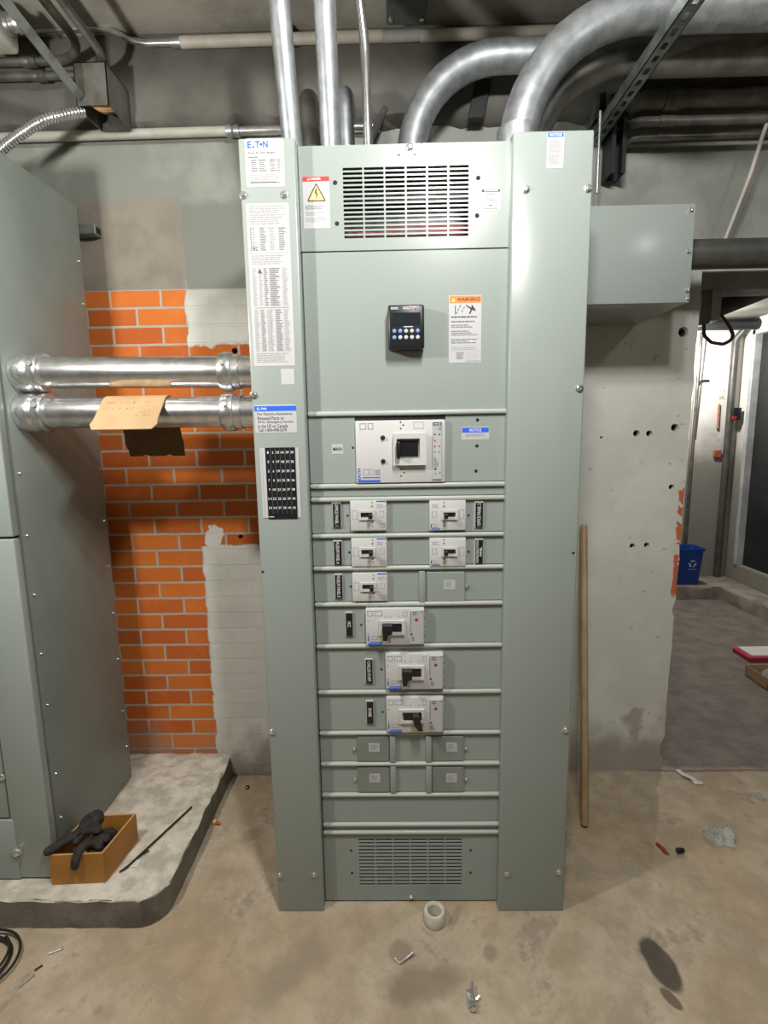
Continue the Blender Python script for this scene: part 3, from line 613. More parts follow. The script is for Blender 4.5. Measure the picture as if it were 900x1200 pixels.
for xa, xb_ in ((-0.426, -0.410), (-0.406, -0.388), (-0.376, -0.362), (-0.358, -0.350)): bars(bm, xa, xb_, 2.204, 2.233, 6, y, 2, 0.4, 0.3)
bars(bm, -0.430, -0.352, 2.176, 2.198, 6, y, 9, 0.5, 0.25, True); bars(bm, -0.432, -0.352, 2.1765, 2.180, 1, y, 2, 0.5, 0)
obj('nameplate_sticker', bm, MS, SB)['label'] = 'white nameplate sticker with blue lettering'
bm, y = sticker('s', -0.446, -0.333, 1.714, 2.129, 0, corner=0.003)
bars(bm, -0.438, -0.342, 2.075, 2.122, 9, y, 9, 0.55, 0.25, True)
for k in range(4): bars(bm, -0.438 + 0.025 * k, -0.420 + 0.025 * k, 2.01, 2.068, 13, y, 2 if k % 2 else 9, 0.5, 0.4)
outline_icon(bm, -0.438, -0.342, 2.005, 2.070, y, 9); txt(bm, 'VC', -0.434, -0.418, 2.012, 2.022, y, 2); bars(bm, -0.438, -0.345, 1.975, 2.0, 5, y, 9, 0.5, 0.2, True)
poly(bm, [(-0.424, 1.955), (-0.412, 1.955), (-0.418, 1.966)], y, 2)
for k in range(5): bars(bm, (-0.438, -0.420, -0.407, -0.392, -0.357)[k], (-0.424, -0.411, -0.396, -0.362, -0.342)[k], 1.87, 1.968, 26, y, 2 if k in (2, 3) else 9, 0.55, 0.5)
quad(bm, -0.438, -0.342, 1.866, 1.8672, y, 2)
for k in range(5): bars(bm, (-0.438, -0.420, -0.404, -0.380, -0.357)[k], (-0.424, -0.408, -0.385, -0.361, -0.342)[k], 1.752, 1.862, 28, y, 2 if k in (1, 3) else 9, 0.55, 0.45)
bars(bm, -0.438, -0.345, 1.722, 1.748, 6, y, 9, 0.5, 0.2, True)
for k in range(5): quad(bm, (-0.4225, -0.4095, -0.394, -0.3815, -0.359)[k], (-0.422, -0.409, -0.3935, -0.381, -0.3585)[k], 1.75, 1.97, y, 9)
obj('instruction_sticker', bm, MS, SB)['label'] = 'tall white sticker of fine print tables'
bm, y = sticker('s', -0.373, -0.337, 1.664, 1.706, 0, corner=0.003); obj('blank_sticker', bm, MS, SB)
bm, y = sticker('s', -0.452, -0.335, 1.533, 1.610, 0, corner=0.005)
quad(bm, -0.4515, -0.3355, 1.5925, 1.6065, y, 3); logo(bm, -0.444, -0.418, 1.596, 1.6025, y - 0.0003, 7)
for i, (s, f) in enumerate((('For Factory Assistance,', 0.99), ('Renewal Parts or', 0.74), ('24 hr. Emergency Service', 0.99), ('in the US or Canada', 0.83), ('Call 1-800-498-2678', 0.80))):
    txt(bm, s, -0.444, -0.444 + 0.100 * f, 1.5805 - i * 0.0108 - 0.001, 1.5885 - i * 0.0108, y, 1)
txt(bm, '24100-01', -0.3395, -0.3375, 1.545, 1.565, y, 9, 90) if False else None
obj('service_sticker', bm, MS, SB)['label'] = 'white service sticker with a blue top band'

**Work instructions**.
All the lines above are to be reproduced exactly, except the pictures.

**Solution for this exercise**.
Continue the Blender Python script for this scene: part 3, from line 613. More parts follow. The script is for Blender 4.5. Measure the picture as if it were 900x1200 pixels.
for xa, xb_ in ((-0.426, -0.410), (-0.406, -0.388), (-0.376, -0.362), (-0.358, -0.350)): bars(bm, xa, xb_, 2.204, 2.233, 6, y, 2, 0.4, 0.3)
bars(bm, -0.430, -0.352, 2.176, 2.198, 6, y, 9, 0.5, 0.25, True); bars(bm, -0.432, -0.352, 2.1765, 2.180, 1, y, 2, 0.5, 0)
obj('nameplate_sticker', bm, MS, SB)['label'] = 'white nameplate sticker with blue lettering'
bm, y = sticker('s', -0.446, -0.333, 1.714, 2.129, 0, corner=0.003)
bars(bm, -0.438, -0.342, 2.075, 2.122, 9, y, 9, 0.55, 0.25, True)
for k in range(4): bars(bm, -0.438 + 0.025 * k, -0.420 + 0.025 * k, 2.01, 2.068, 13, y, 2 if k % 2 else 9, 0.5, 0.4)
outline_icon(bm, -0.438, -0.342, 2.005, 2.070, y, 9); txt(bm, 'VC', -0.434, -0.418, 2.012, 2.022, y, 2); bars(bm, -0.438, -0.345, 1.975, 2.0, 5, y, 9, 0.5, 0.2, True)
poly(bm, [(-0.424, 1.955), (-0.412, 1.955), (-0.418, 1.966)], y, 2)
for k in range(5): bars(bm, (-0.438, -0.420, -0.407, -0.392, -0.357)[k], (-0.424, -0.411, -0.396, -0.362, -0.342)[k], 1.87, 1.968, 26, y, 2 if k in (2, 3) else 9, 0.55, 0.5)
quad(bm, -0.438, -0.342, 1.866, 1.8672, y, 2)
for k in range(5): bars(bm, (-0.438, -0.420, -0.404, -0.380, -0.357)[k], (-0.424, -0.408, -0.385, -0.361, -0.342)[k], 1.752, 1.862, 28, y, 2 if k in (1, 3) else 9, 0.55, 0.45)
bars(bm, -0.438, -0.345, 1.722, 1.748, 6, y, 9, 0.5, 0.2, True)
for k in range(5): quad(bm, (-0.4225, -0.4095, -0.394, -0.3815, -0.359)[k], (-0.422, -0.409, -0.3935, -0.381, -0.3585)[k], 1.75, 1.97, y, 9)
obj('instruction_sticker', bm, MS, SB)['label'] = 'tall white sticker of fine print tables'
bm, y = sticker('s', -0.373, -0.337, 1.664, 1.706, 0, corner=0.003); obj('blank_sticker', bm, MS, SB)
bm, y = sticker('s', -0.452, -0.335, 1.533, 1.610, 0, corner=0.005)
quad(bm, -0.4515, -0.3355, 1.5925, 1.6065, y, 3); logo(bm, -0.444, -0.418, 1.596, 1.6025, y - 0.0003, 7)
for i, (s, f) in enumerate((('For Factory Assistance,', 0.99), ('Renewal Parts or', 0.74), ('24 hr. Emergency Service', 0.99), ('in the US or Canada', 0.83), ('Call 1-800-498-2678', 0.80))):
    txt(bm, s, -0.444, -0.444 + 0.100 * f, 1.5805 - i * 0.0108 - 0.001, 1.5885 - i * 0.0108, y, 1)
txt(bm, '24100-01', -0.3395, -0.3375, 1.545, 1.565, y, 9, 90) if False else None
obj('service_sticker', bm, MS, SB)['label'] = 'white service sticker with a blue top band'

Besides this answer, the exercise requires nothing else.